▸ **Exercise**
In the material below, please retype the lines from the very first through the one with "(0.04, YB-0.052, 1.563))", exactly and without pictures.

▸ **Collected material**
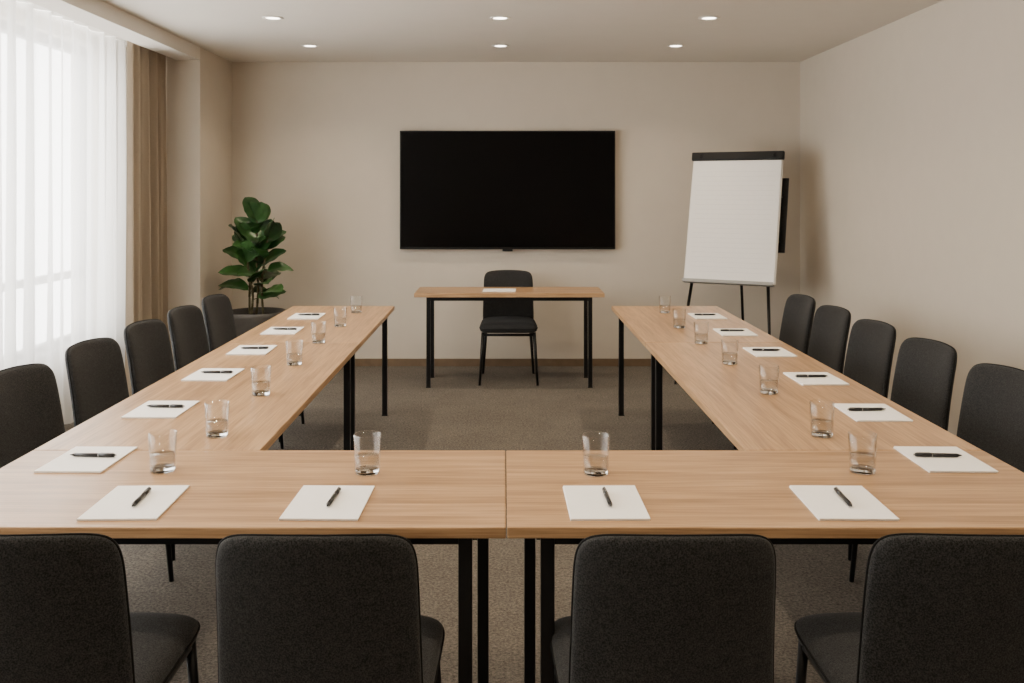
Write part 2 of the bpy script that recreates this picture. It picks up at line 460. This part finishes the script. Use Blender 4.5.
def pad(x, y, r, penr=None, dx=0, dy=0):
    obj("notepad", me_pad, (x, y, ZT), math.radians(r))
    if penr is None: penr = r
    obj("ballpoint_pen", me_pen, (x+dx, y+dy, ZT+0.0065), math.radians(penr))
for x, rr in ((-0.953, 2), (-0.452, -2), (0.262, 1), (0.877, -2)):
    pad(x, 2.465, rr*0.6, rr*1.5, 0.010, 0.01)
for x, y in ((-1.25, 2.86), (-1.262, 3.51), (-1.27, 4.17), (-1.27, 4.81), (-1.27, 5.47), (-1.26, 6.10)):
    pad(x, y, random.uniform(-1.5, 1.5), -90+random.uniform(-4, 4), 0.01, 0.01)
for x, y in ((1.325, 2.86), (1.34, 3.46), (1.34, 4.08), (1.33, 4.75), (1.32, 5.41), (1.31, 6.10)):
    pad(x, y, random.uniform(-1.5, 1.5), 90+random.uniform(-4, 4), -0.01, 0.01)
obj("notepad", me_pad, (-0.03, 7.68, ZT), math.radians(88))
for x, y in ((-0.985, 2.75), (-0.945, 3.14), (-0.96, 3.77), (-0.97, 4.42), (-0.98, 5.05), (-0.97, 5.66), (-0.97, 6.28),
             (1.037, 2.74), (1.054, 3.14), (1.064, 3.80), (1.06, 4.44), (1.05, 5.03), (1.04, 5.60), (1.07, 6.28),
             (-0.39, 2.73), (0.266, 2.72)):
    obj("drinking_glass", me_glass, (x, y, ZT+0.0002), random.uniform(0, 6))

# ------------------------------------------------------------------ tv
bm = bmesh.new()
tw, thh = 1.90, 1.045
box(bm, (0, 0, 0), (tw, 0.04, thh), 0, 0.004)
box(bm, (0, -0.0206, 0.004), (tw-0.024, 0.002, thh-0.032), 1)
box(bm, (0, -0.012, -thh/2-0.008), (0.09, 0.02, 0.02), 0, 0.003)
box(bm, (0, 0.030, 0), (1.2, 0.04, 0.6), 0, 0.003)
obj("television", mesh_from(bm, "television", [M_bezel, M_screen]), (0.04, YB-0.052, 1.563))

# ------------------------------------------------------------------ flipchart easel
root = bpy.data.objects.new("flipchart_easel", None); COL.objects.link(root)
root.location = (1.81, 7.62, 0); root.rotation_euler = (0, 0, math.radians(-29))
lean = math.radians(15)
Rx = Matrix.Rotation(-lean, 3, 'X')
def P(a, c, b2):
    v = Rx @ Vector((a, c, b2)); return Vector((v.x, v.y, v.z+0.82))
bm = bmesh.new()
w, h = 0.745, 1.05
box(bm, P(0, 0, h/2), (w, 0.018, h), 0, 0.004, 2, Rx)
obj("whiteboard_panel", mesh_from(bm, "whiteboard_panel", [M_whiteplastic]), parent=root)
bm = bmesh.new()
box(bm, P(0, -0.014, h/2-0.01), (w-0.02, 0.010, h-0.05), 0, 0.001, 1, Rx)
obj("paper_pad", mesh_from(bm, "paper_pad", [M_paper]), parent=root)
bm = bmesh.new()
for k in range(22):
    box(bm, P(0, -0.0194, 0.08+k*0.04), (w-0.10, 0.0006, 0.0012), 0, 0, 1, Rx)
obj("ruled_lines", mesh_from(bm, "ruled_lines", [simple("faint_line_grey", srgb(222, 220, 217), 0.8)]), parent=root)
bm = bmesh.new()
box(bm, P(0, -0.014, h+0.005), (w+0.02, 0.04, 0.07), 0, 0.008, 3, Rx)
for s in (-1, 1): tube(bm, P(s*0.3, -0.03, h+0.01), P(s*0.3, -0.05, h+0.01), 0.012, 0.012, 0, 14)
obj("top_clamp", mesh_from(bm, "top_clamp", [M_bezel]), parent=root)
bm = bmesh.new()
box(bm, P(0, -0.035, -0.012), (w*0.98, 0.07, 0.012), 0, 0.002, 2, Rx)
box(bm, P(0, -0.068, -0.002), (w*0.98, 0.004, 0.022), 0, 0.001, 2, Rx)
obj("pen_tray", mesh_from(bm, "pen_tray", [simple("tray_grey", srgb(160, 158, 152), 0.5, 0.3)]), parent=root)
bm = bmesh.new()
for s in (-1, 1):
    tube(bm, P(s*0.27, 0.025, h*0.9), P(s*0.31, 0.02, -0.02), 0.013, 0.013, 0, 12)
    e = P(s*0.31, 0.02, -0.02); tube(bm, e, (s*0.38, -0.19, 0.0), 0.013, 0.010, 0, 12)
tube(bm, P(0, 0.03, h*0.85), (0.0, 0.50, 0.0), 0.013, 0.011, 0, 12)
box(bm, P(0, 0.022, h*0.87), (0.56, 0.02, 0.04), 0, 0.003, 2, Rx)
box(bm, P(0, 0.022, 0.05), (0.60, 0.02, 0.03), 0, 0.003, 2, Rx)
box(bm, P(w/2-0.02, 0.11, h*0.56), (0.10, 0.012, 0.62), 0, 0.003, 2, Rx)
tube(bm, P(w/2-0.05, 0.02, h*0.7), P(w/2-0.02, 0.105, h*0.7), 0.008, 0.008, 0, 10)
tube(bm, P(w/2-0.05, 0.02, h*0.35), P(w/2-0.02, 0.105, h*0.35), 0.008, 0.008, 0, 10)
obj("tripod_frame", mesh_from(bm, "tripod_frame", [M_steel]), parent=root)

# ------------------------------------------------------------------ plant
root = bpy.data.objects.new("potted_rubber_plant", None); COL.objects.link(root)
root.location = (-2.02, 7.78, 0)
bm = bmesh.new()
lathe(bm, [(0, 0), (0.145, 0), (0.155, 0.01), (0.235, 0.53), (0.242, 0.54), (0.242, 0.57), (0.235, 0.575), (0.222, 0.57), (0.218, 0.525), (0, 0.525)], 0, 48)
obj("planter_pot", mesh_from(bm, "planter_pot", [M_pot]), parent=root)
bm = bmesh.new()
lathe(bm, [(0, 0.545), (0.1, 0.542), (0.217, 0.533), (0.217, 0.526), (0, 0.526)], 0, 32)
obj("soil", mesh_from(bm, "soil", [M_soil]), parent=root)
rnd = random.Random(11)
bs = bmesh.new(); bl = bmesh.new()
def leaf(bm, base, direction, up, Ln, Wd, droop):
    d = direction.normalized(); s = d.cross(up).normalized(); nrm = s.cross(d).normalized()
    NU, NV = 14, 8; prev = None
    for i in range(NU+1):
        t = i/NU
        wv = Wd/2*(math.sin(math.pi*t**0.9)**0.62 if 0 < t < 1 else 0)
        c = base+d*(Ln*t)-Vector((0, 0, 1))*(droop*Ln*t*t)
        row = []
        for j in range(NV+1):
            u = -1+2*j/NV
            row.append(bm.verts.new(c+s*(u*wv)+nrm*(0.25*abs(u)*wv+0.004*math.sin(t*16+u*2)*abs(u))))
        if prev:
            for j in range(NV):
                f = bm.faces.new((prev[j], prev[j+1], row[j+1], row[j])); f.smooth = True
        prev = row
stems = [((0.0, 0.0), (0.02, -0.02), 1.29), ((-0.05, 0.03), (-0.10, 0.02), 1.12), ((0.05, -0.02), (0.09, -0.05), 1.15),
         ((-0.02, -0.05), (-0.03, -0.11), 0.98)]
XMIN = XL-(-2.02)+0.03
for (bx, by), (tx, ty), zt in stems:
    pp = []
    for i in range(9):
        t = i/8
        pp.append(Vector((bx+(tx-bx)*t**1.3+0.012*math.sin(t*6+bx*40), by+(ty-by)*t**1.3, 0.54+(zt-0.54)*t)))
    for a, b2 in zip(pp[:-1], pp[1:]): tube(bs, a, b2, 0.010, 0.009, 0, 8)
    ang = rnd.uniform(0, 6.28); nl = max(5, int((zt-0.62)/0.058))
    for k in range(nl):
        t = 0.30+0.70*k/(nl-1)
        f = t*8; i0 = min(7, int(f)); c = pp[i0].lerp(pp[i0+1], f-i0)
        ang += 2.4+rnd.uniform(-0.3, 0.3)
        el = math.radians(14+42*max(0, (t-0.35)/0.65)+rnd.uniform(-12, 14))
        d = Vector((math.cos(ang)*math.cos(el), math.sin(ang)*math.cos(el), math.sin(el)))
        pe = c+d*0.04
        Ln = rnd.uniform(0.23, 0.29)
        ex = pe.x+d.x*Ln
        if ex < XMIN: Ln = max(0.12, (XMIN-pe.x)/d.x)
        tube(bs, c, pe, 0.0038, 0.003, 0, 6)
        leaf(bl, pe, d, Vector((0.1, -0.55, 1)), Ln, rnd.uniform(0.14, 0.175), rnd.uniform(0.1, 0.45))
    leaf(bl, pp[-1], Vector((rnd.uniform(-.3, .3), -0.35, 1)), Vector((0, 1, 0.2)), 0.20, 0.14, 0.02)
    leaf(bl, pp[-1], Vector((rnd.uniform(-.7, .7), -0.1, 1)), Vector((0, 1, 0.2)), 0.19, 0.13, 0.04)
obj("stems", mesh_from(bs, "stems", [M_stem]), parent=root)
obj("leaves", mesh_from(bl, "leaves", [M_leaf]), parent=root)

# ------------------------------------------------------------------ daylight
w = bpy.data.worlds.new("overcast_sky"); scene.world = w; w.use_nodes = True
bg = w.node_tree.nodes["Background"]
bg.inputs["Color"].default_value = (1.0, 0.985, 0.96, 1); bg.inputs["Strength"].default_value = 19.0
pd = bpy.data.lights.new("window_portal", 'AREA'); pd.shape = 'RECTANGLE'
pd.size = WZ1-WZ0; pd.size_y = WY1-WY0; pd.cycles.is_portal = True
po = bpy.data.objects.new("window_portal", pd); COL.objects.link(po)
po.location = (XW-0.22, (WY0+WY1)/2, (WZ0+WZ1)/2); po.rotation_euler = (0, math.radians(-90), 0)

# ------------------------------------------------------------------ camera
cd = bpy.data.cameras.new("camera"); cam = bpy.data.objects.new("camera", cd); COL.objects.link(cam)
cam.location = (0, 0, 1.563); cam.rotation_euler = (math.radians(90), 0, 0)
cd.sensor_width = 36; cd.sensor_fit = 'HORIZONTAL'; cd.lens = 950/1024*36
cd.shift_x = 9/1024; cd.shift_y = -(341.5-190)/1024
cd.clip_start = 0.05
scene.camera = cam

▸ **Response for this exercise**
Write part 2 of the bpy script that recreates this picture. It picks up at line 460. This part finishes the script. Use Blender 4.5.
def pad(x, y, r, penr=None, dx=0, dy=0):
    obj("notepad", me_pad, (x, y, ZT), math.radians(r))
    if penr is None: penr = r
    obj("ballpoint_pen", me_pen, (x+dx, y+dy, ZT+0.0065), math.radians(penr))
for x, rr in ((-0.953, 2), (-0.452, -2), (0.262, 1), (0.877, -2)):
    pad(x, 2.465, rr*0.6, rr*1.5, 0.010, 0.01)
for x, y in ((-1.25, 2.86), (-1.262, 3.51), (-1.27, 4.17), (-1.27, 4.81), (-1.27, 5.47), (-1.26, 6.10)):
    pad(x, y, random.uniform(-1.5, 1.5), -90+random.uniform(-4, 4), 0.01, 0.01)
for x, y in ((1.325, 2.86), (1.34, 3.46), (1.34, 4.08), (1.33, 4.75), (1.32, 5.41), (1.31, 6.10)):
    pad(x, y, random.uniform(-1.5, 1.5), 90+random.uniform(-4, 4), -0.01, 0.01)
obj("notepad", me_pad, (-0.03, 7.68, ZT), math.radians(88))
for x, y in ((-0.985, 2.75), (-0.945, 3.14), (-0.96, 3.77), (-0.97, 4.42), (-0.98, 5.05), (-0.97, 5.66), (-0.97, 6.28),
             (1.037, 2.74), (1.054, 3.14), (1.064, 3.80), (1.06, 4.44), (1.05, 5.03), (1.04, 5.60), (1.07, 6.28),
             (-0.39, 2.73), (0.266, 2.72)):
    obj("drinking_glass", me_glass, (x, y, ZT+0.0002), random.uniform(0, 6))

# ------------------------------------------------------------------ tv
bm = bmesh.new()
tw, thh = 1.90, 1.045
box(bm, (0, 0, 0), (tw, 0.04, thh), 0, 0.004)
box(bm, (0, -0.0206, 0.004), (tw-0.024, 0.002, thh-0.032), 1)
box(bm, (0, -0.012, -thh/2-0.008), (0.09, 0.02, 0.02), 0, 0.003)
box(bm, (0, 0.030, 0), (1.2, 0.04, 0.6), 0, 0.003)
obj("television", mesh_from(bm, "television", [M_bezel, M_screen]), (0.04, YB-0.052, 1.563))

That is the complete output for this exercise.